The claims of McIntyre and McKitrick have now been further discredited in the peer-reviewed scientific literature, in a paper to appear in the American Meteorological Society journal, “Journal of Climate” by Rutherford and colleagues (2004) [and by yet another paper by an independent set of authors that is currently "under review" and thus cannot yet be cited--more on this soon!]. Rutherford et al (2004) demonstrate nearly identical results to those of MBH98, using the same proxy dataset as Mann et al (1998) but addressing the issues of infilled/missing data raised by Mcintyre and McKitrick, and using an alternative climate field reconstruction (CFR) methodology that does not represent any proxy data networks by PCA at all."

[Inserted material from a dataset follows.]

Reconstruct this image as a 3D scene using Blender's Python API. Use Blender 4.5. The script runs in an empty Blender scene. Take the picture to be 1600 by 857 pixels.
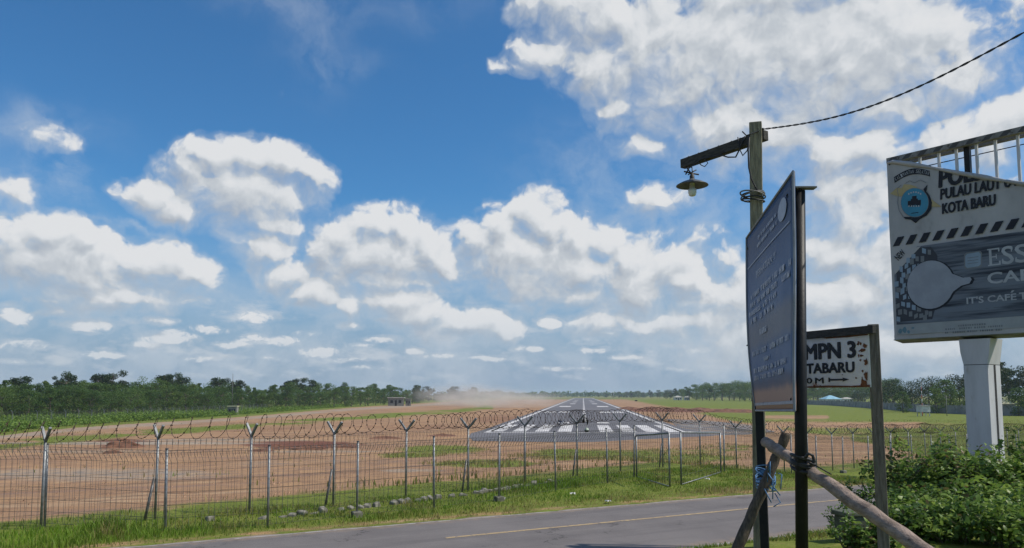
import bpy, bmesh, math, random
import numpy as np
from mathutils import Vector, Matrix, Euler

scene = bpy.context.scene
COL = scene.collection
R = math.radians

# ------------------------------------------------------------------ camera
FPX, CX, PY, VH, HC = 1200.0, 800.0, 510.0, 617.0, 3.2     # focal length, principal point, horizon row (photo pixels), eye height
TH = math.atan((VH - PY) / FPX)
cam_data = bpy.data.cameras.new("camera")
cam = bpy.data.objects.new("camera", cam_data)
COL.objects.link(cam)
cam.location = (0, 0, HC)
cam.rotation_euler = (math.pi / 2 + TH, 0, 0)
cam_data.sensor_width = 36.0
cam_data.lens = 36.0 * FPX / 1600.0
cam_data.shift_y = (PY - 428.5) / 1600.0
cam_data.clip_start = 0.1
cam_data.clip_end = 20000
scene.camera = cam

def ray(u, v):
    a, b = (u - CX) / FPX, (PY - v) / FPX
    return Vector((a, math.cos(TH) - b * math.sin(TH), math.sin(TH) + b * math.cos(TH)))
def P(u, v, Y):                       # point seen at photo pixel (u, v) at forward distance Y
    d = ray(u, v)
    return Vector((0, 0, HC)) + d * (Y / d.y)
def G(u, v, z=0.0):                   # point seen at photo pixel (u, v) at height z
    d = ray(u, v)
    return Vector((0, 0, HC)) + d * ((z - HC) / d.z)
def azel(u, v):
    d = ray(u, v).normalized()
    return math.atan2(d.x, d.y), math.asin(d.z)

# ------------------------------------------------------------------ sun, sky, exposure
SUN_EL = R(50.0)
SUN_H = Vector((0.995, -0.10, 0)).normalized()
SUN_DIR = Vector((SUN_H.x * math.cos(SUN_EL), SUN_H.y * math.cos(SUN_EL), math.sin(SUN_EL)))
sun_data = bpy.data.lights.new("sun", 'SUN')
sun_data.energy = 4.0
sun_data.angle = R(0.5)
sun_data.color = (1.0, 0.93, 0.82)
sun = bpy.data.objects.new("sun", sun_data)
sun.rotation_euler = SUN_DIR.to_track_quat('Z', 'Y').to_euler()
sun.location = (60, -10, 80)
COL.objects.link(sun)

scene.view_settings.view_transform = 'Standard'
scene.view_settings.look = 'None'
scene.view_settings.exposure = 0.0
scene.view_settings.gamma = 1.0
scene.view_settings.use_curve_mapping = False
scene.cycles.use_denoising = True
scene.cycles.max_bounces = 6
scene.cycles.diffuse_bounces = 3
scene.cycles.glossy_bounces = 2
scene.cycles.transmission_bounces = 3
scene.cycles.transparent_max_bounces = 8
scene.cycles.volume_bounces = 1
scene.cycles.adaptive_threshold = 0.015
scene.cycles.caustics_reflective = False
scene.cycles.caustics_refractive = False

def math_node(nt, op, a, b=None, c=None, clamp=False):
    n = nt.nodes.new('ShaderNodeMath'); n.operation = op; n.use_clamp = clamp
    for i, x in enumerate((a, b, c)):
        if x is None: continue
        if isinstance(x, (int, float)): n.inputs[i].default_value = x
        else: nt.links.new(x, n.inputs[i])
    return n.outputs[0]
def vmath(nt, op, a, b=None, c=None, out=0):
    n = nt.nodes.new('ShaderNodeVectorMath'); n.operation = op
    for i, x in enumerate((a, b, c)):
        if x is None: continue
        if isinstance(x, (tuple, list)): n.inputs[i].default_value = x
        else: nt.links.new(x, n.inputs[i])
    return n.outputs[out]
def smooth(nt, x, lo, hi, a=0.0, b=1.0):
    n = nt.nodes.new('ShaderNodeMapRange'); n.interpolation_type = 'SMOOTHSTEP'
    nt.links.new(x, n.inputs[0])
    for i, val in enumerate((lo, hi, a, b)): n.inputs[i + 1].default_value = val
    return n.outputs[0]
def noise(nt, vec, scale, detail=4.0, rough=0.5, dist=0.0, color=False, lac=2.0):
    n = nt.nodes.new('ShaderNodeTexNoise')
    n.inputs['Scale'].default_value = scale; n.inputs['Detail'].default_value = detail
    n.inputs['Roughness'].default_value = rough; n.inputs['Distortion'].default_value = dist
    n.inputs['Lacunarity'].default_value = lac
    if vec is not None: nt.links.new(vec, n.inputs['Vector'])
    return n.outputs['Color' if color else 'Fac']
def mixc(nt, f, a, b, mode='MIX'):
    n = nt.nodes.new('ShaderNodeMix'); n.data_type = 'RGBA'; n.blend_type = mode
    for i, x in ((0, f), (6, a), (7, b)):
        if isinstance(x, (int, float)): n.inputs[i].default_value = x
        elif isinstance(x, tuple): n.inputs[i].default_value = (x + (1.0,))[:4]
        else: nt.links.new(x, n.inputs[i])
    return n.outputs[2]

# cumulus clouds: (photo column, row, half width, half height, weight); turned into directions in the sky
CLOUDS = [
 # great bank at upper right: body, then lumps round its rim
 (1160, 80, 230, 110, .80), (1320, 90, 210, 118, .85), (1010, 70, 120, 78, .66), (870, 5, 62, 40, .80), (940, 25, 60, 50, .74), (930, 105, 62, 46, .66), (842, 82, 40, 28, .62), (805, 108, 34, 16, .5), (1130, 190, 100, 52, .78), (1210, 225, 90, 44, .70),
 (1420, 60, 90, 80, .9), (1490, 55, 40, 60, .6), (1475, 125, 56, 45, .7), (1375, 180, 80, 36, .62), (965, 165, 52, 26, .5), (1020, 222, 50, 24, .42), (1060, 150, 80, 50, .6), (1230, -10, 220, 50, .7),
 # right of the lamp and behind the billboard
 (1325, 310, 80, 90, .72), (1310, 245, 60, 38, .8), (1355, 235, 46, 34, .8), (1290, 300, 42, 36, .7), (1520, 215, 110, 40, .85), (1300, 385, 52, 40, .72), (1430, 430, 110, 90, .8), (1560, 400, 120, 120, .7), (1320, 470, 110, 44, .85), (1225, 535, 150, 40, .78), (1390, 545, 120, 36, .78),
 # left middle cloud
 (370, 292, 92, 54, .84), (345, 238, 44, 28, .85), (312, 256, 30, 26, .8), (392, 250, 44, 30, .85), (440, 264, 40, 30, .85), (486, 276, 30, 26, .8), (228, 300, 48, 22, .80), (275, 322, 48, 22, .72), (400, 345, 86, 24, .52),
 # bank at left
 (100, 415, 128, 52, .88), (28, 382, 46, 34, .9), (76, 366, 40, 28, .85), (132, 374, 42, 30, .88), (172, 398, 36, 30, .85), (252, 416, 52, 36, 1.0), (298, 434, 34, 24, .85), (218, 404, 36, 28, .85), (150, 458, 150, 24, .66), (20, 300, 38, 28, .5), (70, 215, 54, 24, .34),
 # left of centre
 (600, 402, 102, 52, .95), (540, 366, 36, 30, .9), (586, 350, 42, 30, .95), (632, 354, 36, 28, .9), (672, 382, 36, 34, .9), (514, 392, 30, 28, .85), (690, 412, 26, 28, .8), (600, 444, 92, 22, .7), (610, 475, 70, 26, .76), (730, 510, 62, 24, .92), (665, 494, 56, 20, .76), (784, 518, 30, 16, .75),
 # great cumulus over the runway
 (880, 412, 130, 60, .95), (800, 400, 78, 50, .92), (1000, 442, 80, 44, .86), (832, 336, 42, 36, 1.0), (786, 360, 36, 32, .95), (866, 352, 34, 30, .95), (902, 374, 40, 32, .95), (946, 376, 36, 30, .92), (740, 380, 28, 28, .85), (986, 406, 34, 30, .9), (1050, 420, 36, 36, .98), (1074, 442, 26, 26, .85), (890, 462, 110, 22, .66), (1095, 470, 60, 28, .6),
 (1130, 405, 32, 24, .62), (1035, 312, 54, 22, .60), (1150, 470, 70, 44, .66), (1100, 375, 40, 16, .42), (1090, 505, 120, 28, .62), (960, 505, 90, 24, .5),
 (415, 388, 46, 30, .70), (455, 425, 44, 28, .74), (500, 462, 44, 24, .76), (540, 485, 30, 18, .66), (380, 372, 40, 18, .45),
]
SMALL = [
 (90, 485, 60, 12, .7), (190, 480, 40, 10, .6), (360, 540, 40, 8, .7), (550, 560, 40, 6, .7), (610, 500, 30, 10, .6), (300, 470, 40, 10, .6), (560, 540, 26, 6, .7), (820, 545, 30, 6, .7), (980, 560, 30, 5, .7), (1130, 560, 40, 6, .7), (1180, 520, 50, 14, .7),
 (548, 510, 24, 8, .8), (28, 498, 34, 22, .95), (140, 508, 50, 14, .85), (270, 528, 46, 13, .85), (400, 494, 40, 10, .8), (500, 548, 34, 10, .85), (240, 500, 44, 9, .7), (330, 514, 40, 8, .7), (860, 506, 28, 14, .9), (950, 520, 24, 10, .85),
 (1005, 512, 42, 18, .95), (40, 540, 46, 11, .75), (70, 470, 36, 10, .7), (420, 530, 50, 10, .7), (690, 555, 44, 6, .75), (925, 548, 26, 6, .75), (1100, 545, 40, 8, .75), (160, 555, 60, 7, .7), (600, 530, 50, 8, .65), (650, 548, 20, 7, .8),
 (1110, 500, 30, 14, .7), (1040, 540, 40, 8, .7), (760, 560, 50, 6, .65), (330, 560, 60, 6, .65), (230, 540, 40, 7, .7), (480, 520, 26, 6, .6), (20, 565, 60, 6, .6), (880, 575, 60, 5, .55), (560, 575, 60, 5, .5), (1060, 575, 60, 5, .55), (430, 560, 30, 5, .6),
]
WISPS = [(60, 195, 75, 30, .8), (115, 270, 24, 55, .7), (20, 290, 45, 40, .85), (500, 60, 50, 60, .35), (430, 10, 70, 22, .3), (545, 90, 50, 14, .25), (90, 343, 120, 5, .6), (210, 348, 60, 5, .7),
         (640, 10, 120, 30, .18), (960, 290, 120, 60, .35), (1100, 330, 120, 80, .4), (700, 470, 300, 60, .25), (300, 470, 320, 70, .3), (1200, 460, 240, 110, .5), (800, 560, 700, 46, .55), (200, 560, 500, 46, .45), (1350, 560, 400, 60, .6), (900, 230, 60, 50, .25)]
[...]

And, obtw, McIntyre, to his credit, doesn't think criminal charges should be brought against the East Anglia scientist because there is no evidence of any criminal wrong-doing. There is not even any evidence of non-criminal wrong-doing except for some ill considered comments by real scientists who are disgusted by the the long denialist campaign of lies and distortions. There is, quite specifically, no evidence of any data being manipulated.

Ian Plimer's contributions to the denialist literature have been solidly and repeatedly refuted by real climate scientists:

http://bravenewclimate.com/2009/04/23/ian-plimer-heaven-and-earth/

http://www.realclimate.org/index.php/archives/2009/08/plimers-homework-assignment/

Here are a couple for you to chew on.

If you wish to sully your own reputation by joining up with Heartland, it's your choice, but don't claim that you weren't warned. Take some time to read up on the real science before you make the leap.

douglas

douglas-
Rather than discussing science, you are resorting to name calling and my-father-can-beat-up-your-father. ...typical of AGW advocates.
-- Robert Moen, http://www.energyplanUSA.com

Robert,

I included plenty of scientific references as well as links. Just because you apparently choose not to read them or purposely ignore the reality does not diminish the real scientific evidence. Also, where did author of the article cite scientific findings or sources?

If you wish to engage in ad hom attacks, I will note that the Heartland Institute has engaged in exactly two campaigns, climate change denial and denial of the harmful effects of tobacco. The latter is, of course, laughable, as is the former.

If you wish to discuss science, then I suggest you provide something to discuss with references and citations.

douglas

Science not politics

The science of understanding the climate is new and extremely complex. The more smart, independent thinking focused upon it, the better.